Although ranked choice voting is considered a “good government” innovation, that doesn’t guarantee it will produce results that please its progressive supporters. Biss and Doubek both claim the method discourages negative campaigning because candidates might lose second- or third-choice votes in the process. But a 2021 Massachusetts Institute of Technology study found that spending on attack ads increased significantly in Maine following the implementation of ranked choice there.

And had it been in place decades ago, ranked choice might have produced very different outcomes in some historic local races: Namely, there might have been no Harold Washington as Chicago mayor or Carol Moseley Braun as U.S. senator. In the 1983 Democratic primary for mayor, no candidate won a majority. Washington got 36 percent of votes; Jane Byrne, 34; and Richard M. Daley, 30. Under ranked choice, Daley would have been eliminated first, and in the racially polarized Chicago of that era, it’s reasonable to assume that most of his white voters would have ranked Byrne second, giving her the victory. Similarly, in the 1992 Democratic primary for Senate, Moseley Braun won with 38 percent of the vote against two white candidates. (Doubek counters that ranked-choice voting may have created a higher turnout of historically disenfranchised voters, resulting in the same victors.)

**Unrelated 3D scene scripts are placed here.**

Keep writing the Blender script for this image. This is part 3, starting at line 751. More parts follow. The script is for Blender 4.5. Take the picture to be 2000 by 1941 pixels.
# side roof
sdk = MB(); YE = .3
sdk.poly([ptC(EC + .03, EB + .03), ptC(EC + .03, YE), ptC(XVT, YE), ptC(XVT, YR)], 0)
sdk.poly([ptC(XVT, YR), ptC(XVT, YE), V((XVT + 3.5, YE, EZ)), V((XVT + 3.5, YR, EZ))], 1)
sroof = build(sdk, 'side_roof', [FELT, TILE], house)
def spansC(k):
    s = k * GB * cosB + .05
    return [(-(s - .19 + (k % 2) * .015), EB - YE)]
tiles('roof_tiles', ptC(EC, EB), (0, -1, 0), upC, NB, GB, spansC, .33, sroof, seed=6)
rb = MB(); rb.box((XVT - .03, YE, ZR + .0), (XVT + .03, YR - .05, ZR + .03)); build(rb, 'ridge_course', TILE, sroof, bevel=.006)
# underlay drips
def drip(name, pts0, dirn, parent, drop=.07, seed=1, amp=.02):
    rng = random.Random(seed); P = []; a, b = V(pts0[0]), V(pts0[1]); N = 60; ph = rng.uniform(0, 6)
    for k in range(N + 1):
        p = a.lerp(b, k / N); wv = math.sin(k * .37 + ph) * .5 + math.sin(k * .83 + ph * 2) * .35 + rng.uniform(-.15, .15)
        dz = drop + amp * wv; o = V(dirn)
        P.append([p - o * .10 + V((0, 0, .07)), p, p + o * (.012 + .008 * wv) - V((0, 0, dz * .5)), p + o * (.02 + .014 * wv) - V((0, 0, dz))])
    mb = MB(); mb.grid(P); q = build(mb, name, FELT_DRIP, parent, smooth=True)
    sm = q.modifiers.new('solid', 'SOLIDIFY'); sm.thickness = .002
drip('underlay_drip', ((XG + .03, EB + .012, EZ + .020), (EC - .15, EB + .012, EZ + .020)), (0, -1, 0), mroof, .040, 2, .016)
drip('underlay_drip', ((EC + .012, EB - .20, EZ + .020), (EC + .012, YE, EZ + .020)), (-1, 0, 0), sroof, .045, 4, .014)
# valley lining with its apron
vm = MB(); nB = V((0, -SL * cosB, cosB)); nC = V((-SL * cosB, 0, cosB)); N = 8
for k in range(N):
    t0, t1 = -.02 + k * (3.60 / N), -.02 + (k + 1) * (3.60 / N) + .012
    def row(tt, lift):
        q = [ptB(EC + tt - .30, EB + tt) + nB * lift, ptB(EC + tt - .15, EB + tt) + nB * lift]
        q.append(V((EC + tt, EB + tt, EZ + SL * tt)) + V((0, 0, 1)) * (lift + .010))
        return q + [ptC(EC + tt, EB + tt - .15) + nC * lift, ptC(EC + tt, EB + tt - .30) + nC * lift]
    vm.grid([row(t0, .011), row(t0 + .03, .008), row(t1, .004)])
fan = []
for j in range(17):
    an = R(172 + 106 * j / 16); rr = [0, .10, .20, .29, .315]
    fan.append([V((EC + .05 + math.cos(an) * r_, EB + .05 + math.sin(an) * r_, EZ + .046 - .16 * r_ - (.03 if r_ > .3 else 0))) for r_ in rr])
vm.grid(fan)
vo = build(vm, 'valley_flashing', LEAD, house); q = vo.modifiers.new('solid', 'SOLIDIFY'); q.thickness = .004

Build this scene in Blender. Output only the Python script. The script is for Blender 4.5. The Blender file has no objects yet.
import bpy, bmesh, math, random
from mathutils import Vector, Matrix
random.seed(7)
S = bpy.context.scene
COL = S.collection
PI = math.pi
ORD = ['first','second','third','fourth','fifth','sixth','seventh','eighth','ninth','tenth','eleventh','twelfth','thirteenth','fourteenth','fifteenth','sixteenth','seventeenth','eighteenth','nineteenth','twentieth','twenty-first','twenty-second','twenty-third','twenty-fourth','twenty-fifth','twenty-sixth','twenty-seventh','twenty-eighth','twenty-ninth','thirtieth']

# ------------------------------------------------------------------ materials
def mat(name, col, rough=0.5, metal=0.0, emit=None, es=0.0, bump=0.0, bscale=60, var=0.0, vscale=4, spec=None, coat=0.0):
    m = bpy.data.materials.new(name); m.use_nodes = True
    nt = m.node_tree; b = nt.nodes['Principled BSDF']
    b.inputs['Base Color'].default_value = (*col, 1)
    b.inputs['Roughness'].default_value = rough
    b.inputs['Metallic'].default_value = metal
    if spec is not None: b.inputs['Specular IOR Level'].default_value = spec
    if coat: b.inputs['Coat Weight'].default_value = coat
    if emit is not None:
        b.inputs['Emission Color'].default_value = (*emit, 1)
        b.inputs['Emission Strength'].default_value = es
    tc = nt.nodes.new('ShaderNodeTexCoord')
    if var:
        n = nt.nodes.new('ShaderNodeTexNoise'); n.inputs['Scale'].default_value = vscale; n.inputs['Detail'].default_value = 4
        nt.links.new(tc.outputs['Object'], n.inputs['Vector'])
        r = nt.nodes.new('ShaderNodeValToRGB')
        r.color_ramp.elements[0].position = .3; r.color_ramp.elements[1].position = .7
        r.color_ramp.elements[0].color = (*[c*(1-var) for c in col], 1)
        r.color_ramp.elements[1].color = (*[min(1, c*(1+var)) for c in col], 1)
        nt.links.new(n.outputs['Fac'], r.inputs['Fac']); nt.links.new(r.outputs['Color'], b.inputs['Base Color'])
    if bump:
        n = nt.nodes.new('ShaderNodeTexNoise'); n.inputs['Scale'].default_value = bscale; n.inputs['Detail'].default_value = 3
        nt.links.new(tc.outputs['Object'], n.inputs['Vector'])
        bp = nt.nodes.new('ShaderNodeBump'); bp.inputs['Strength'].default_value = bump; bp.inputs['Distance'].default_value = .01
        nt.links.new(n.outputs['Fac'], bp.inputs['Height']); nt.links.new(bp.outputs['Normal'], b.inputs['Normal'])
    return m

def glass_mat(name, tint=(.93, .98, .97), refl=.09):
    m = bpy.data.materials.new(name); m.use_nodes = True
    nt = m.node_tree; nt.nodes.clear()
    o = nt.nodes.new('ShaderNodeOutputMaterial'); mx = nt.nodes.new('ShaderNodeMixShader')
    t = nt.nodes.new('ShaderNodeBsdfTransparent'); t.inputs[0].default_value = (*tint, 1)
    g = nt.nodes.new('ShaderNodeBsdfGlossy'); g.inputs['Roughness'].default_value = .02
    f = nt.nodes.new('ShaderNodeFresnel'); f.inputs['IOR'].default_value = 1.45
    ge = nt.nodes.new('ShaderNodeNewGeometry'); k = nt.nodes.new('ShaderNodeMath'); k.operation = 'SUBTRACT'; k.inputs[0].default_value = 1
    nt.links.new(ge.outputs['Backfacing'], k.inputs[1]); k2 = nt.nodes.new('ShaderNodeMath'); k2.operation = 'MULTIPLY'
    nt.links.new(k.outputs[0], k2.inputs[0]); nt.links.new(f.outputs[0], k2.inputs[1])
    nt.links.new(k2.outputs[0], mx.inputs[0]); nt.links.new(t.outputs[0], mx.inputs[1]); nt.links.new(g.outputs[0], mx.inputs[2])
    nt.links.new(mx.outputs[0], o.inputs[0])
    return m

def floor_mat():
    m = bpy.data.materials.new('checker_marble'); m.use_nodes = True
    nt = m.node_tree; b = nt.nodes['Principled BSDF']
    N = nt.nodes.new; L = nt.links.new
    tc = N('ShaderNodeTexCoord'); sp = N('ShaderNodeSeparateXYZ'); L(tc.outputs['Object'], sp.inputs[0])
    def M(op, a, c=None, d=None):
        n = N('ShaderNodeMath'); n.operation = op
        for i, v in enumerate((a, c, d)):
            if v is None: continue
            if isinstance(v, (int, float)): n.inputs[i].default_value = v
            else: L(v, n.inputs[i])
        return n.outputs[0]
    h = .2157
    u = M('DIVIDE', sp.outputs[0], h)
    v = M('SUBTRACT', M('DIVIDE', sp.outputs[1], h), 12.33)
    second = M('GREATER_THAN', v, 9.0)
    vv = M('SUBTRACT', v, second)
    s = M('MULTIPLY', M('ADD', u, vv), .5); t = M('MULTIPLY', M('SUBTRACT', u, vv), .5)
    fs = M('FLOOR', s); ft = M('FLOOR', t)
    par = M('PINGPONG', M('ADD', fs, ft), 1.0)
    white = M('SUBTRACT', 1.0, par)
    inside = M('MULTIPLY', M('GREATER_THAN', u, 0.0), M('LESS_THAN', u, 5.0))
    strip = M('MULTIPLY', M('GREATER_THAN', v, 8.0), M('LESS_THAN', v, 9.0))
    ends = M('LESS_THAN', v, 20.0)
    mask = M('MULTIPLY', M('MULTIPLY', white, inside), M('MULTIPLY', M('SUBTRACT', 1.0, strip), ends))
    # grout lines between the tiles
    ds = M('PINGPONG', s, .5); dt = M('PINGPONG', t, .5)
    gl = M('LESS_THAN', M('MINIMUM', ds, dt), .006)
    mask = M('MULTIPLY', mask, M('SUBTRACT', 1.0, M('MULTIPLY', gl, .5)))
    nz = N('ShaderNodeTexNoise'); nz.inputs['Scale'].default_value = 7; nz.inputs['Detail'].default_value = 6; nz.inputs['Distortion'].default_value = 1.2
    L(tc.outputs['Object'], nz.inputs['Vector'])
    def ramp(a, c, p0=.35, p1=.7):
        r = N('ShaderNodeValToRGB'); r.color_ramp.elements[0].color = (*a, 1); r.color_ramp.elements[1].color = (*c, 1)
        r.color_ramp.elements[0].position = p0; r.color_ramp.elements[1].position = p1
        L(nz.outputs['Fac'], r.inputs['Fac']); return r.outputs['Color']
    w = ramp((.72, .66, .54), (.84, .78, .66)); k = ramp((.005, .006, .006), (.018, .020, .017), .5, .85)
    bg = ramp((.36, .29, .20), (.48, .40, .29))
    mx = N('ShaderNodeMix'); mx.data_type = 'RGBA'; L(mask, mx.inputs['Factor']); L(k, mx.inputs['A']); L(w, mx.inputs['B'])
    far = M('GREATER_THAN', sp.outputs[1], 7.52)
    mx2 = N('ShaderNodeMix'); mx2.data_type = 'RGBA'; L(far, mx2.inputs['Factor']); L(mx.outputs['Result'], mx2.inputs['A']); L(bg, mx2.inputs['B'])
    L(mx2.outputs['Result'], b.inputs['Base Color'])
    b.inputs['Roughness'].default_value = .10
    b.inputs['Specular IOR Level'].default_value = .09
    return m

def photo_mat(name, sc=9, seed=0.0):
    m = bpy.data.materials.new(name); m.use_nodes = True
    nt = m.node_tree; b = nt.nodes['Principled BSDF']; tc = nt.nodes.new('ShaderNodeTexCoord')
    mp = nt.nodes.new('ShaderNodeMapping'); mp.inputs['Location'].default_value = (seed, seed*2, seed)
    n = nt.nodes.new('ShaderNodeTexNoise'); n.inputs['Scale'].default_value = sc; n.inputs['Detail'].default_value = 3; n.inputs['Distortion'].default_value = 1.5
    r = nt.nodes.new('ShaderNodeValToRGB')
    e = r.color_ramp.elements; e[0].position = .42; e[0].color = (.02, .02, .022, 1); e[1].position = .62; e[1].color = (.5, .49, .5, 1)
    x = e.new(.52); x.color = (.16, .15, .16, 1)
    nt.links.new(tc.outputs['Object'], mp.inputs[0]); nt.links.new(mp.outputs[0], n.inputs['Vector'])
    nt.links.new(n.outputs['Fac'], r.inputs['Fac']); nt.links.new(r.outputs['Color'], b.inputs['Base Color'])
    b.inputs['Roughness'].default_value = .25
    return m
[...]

That’s all conjecture. In Illinois, ranked choice has received little support from either of the two major parties. “We prefer runoff elections between the candidates receiving the top two vote totals,” says Steve Boulton, chairman of the Chicago Republican Party. “We see a mandate from a majority of the voters as a critical part of the legitimacy of our democratic system. [With ranked choice] voters are forced to rank candidates that they do not prefer at all, and even vehemently oppose.”

Of course, politicians could always ask the voters how they feel about it. Certainly the ones in Evanston, where 82 percent approved the referendum, let their stance be known.